Я так и сделал и получил от Унгара пятнадцать центов! Правда сейчас, вспоминая об этом, я понимаю, что тот служащий отеля, тот профессионал, действительно знал, что делает — он послал другого туда, где можно было нарваться на неприятности. Использовал меня для того, чтобы приучить этого Унгара давать чаевые. Сам он ни слова не сказал, говорить заставил меня!

В ресторане я занимался уборкой столиков. Сваливал, все, что на них оставалось, на поднос и, когда тот нагружался достаточно, отвозил его на кухню. И должен был забрать там чистый поднос, так? Делать это приходилось в два приема — старый снять, новый поставить — однако я подумал: «Да ведь можно и в один». И попробовал, стягивая с тележки нагруженный поднос, одновременно подсунуть под него пустой: старый соскользнул и «БАМ!» — все с него полетело на пол. На шум сбежался весь персонал. И, естественно, начались расспросы: «Что ты сделал? Почему он свалился?». Ну разве таким людям объяснишь, что я пытался придумать новый метод обращения с подносами?

Одним из десертов — нечто наподобие кофейного кекса — очень красиво: на уложенной поверх блюдца салфетке. Однако, зайдя в служебное помещение, вы обнаруживали в нем мужчину, носившего звание «помощник буфетчика». Его задача состояла в том, чтобы готовить все для десерта. Раньше этот человек был не иначе как шахтером — коренастый с очень короткими круглыми толстыми пальцами. Он брал пачку этих салфеток, а они доставлялись туда плотно спрессованными, отделял толстыми пальцами одну от другой и раскладывал их по блюдцам. И все повторял: «Черт бы побрал эти салфетки!». Помню я однажды подумал: «Какой контраст — человек, сидящий за столиком, получает кекс на блюдце с салфеткой, а в буфетной другой человек с толстыми пальцами, твердит: „Черт бы побрал эти салфетки!“. Вот тебе и разница между реальным миром и тем, как он выглядит.»
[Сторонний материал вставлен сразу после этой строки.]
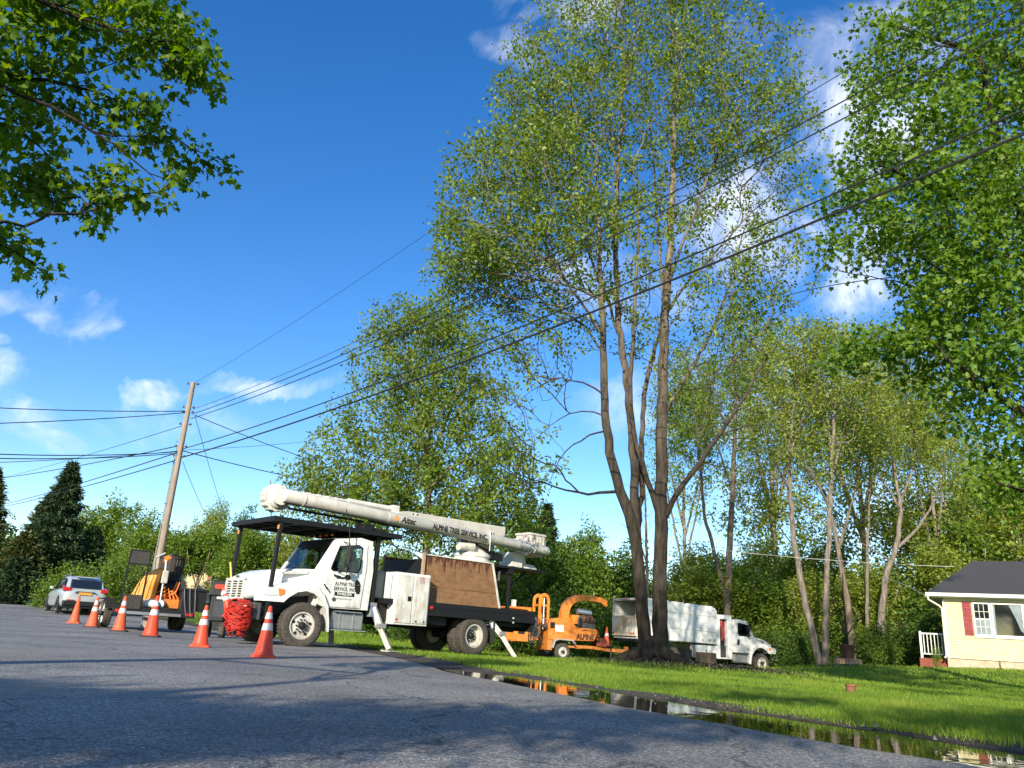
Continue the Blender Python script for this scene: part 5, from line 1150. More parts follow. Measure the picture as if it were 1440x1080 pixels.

В первый же день работы женщина, заведовавшая буфетной, сказала мне, что обычно делает для того, кто работает в позднюю смену, бутерброды с ветчиной или еще с чем-то. Я ответил, что люблю сладкое, и если от ужина останется какой-нибудь десерт, я предпочел бы его. На следующий день я задержался на работе до двух ночи — те самые мужчины играли в покер. Я сидел неподалеку от них, скучал, делать было нечего, и вдруг вспомнил, что меня ждет десерт. Дошел до холодильника, открыл его — женщина оставила мне не один десерт, а шесть! Шоколадный пудинг, кусок кекса, ломтики персика, рисовый пудинг, желе — все, чего душа пожелает. Я уселся и уплел все шесть — вкусно было до невероятия!

Назавтра она сказала мне:

— Я тут для тебя десерт оставляла…

— Замечательный, — ответил я, — совершенно замечательный!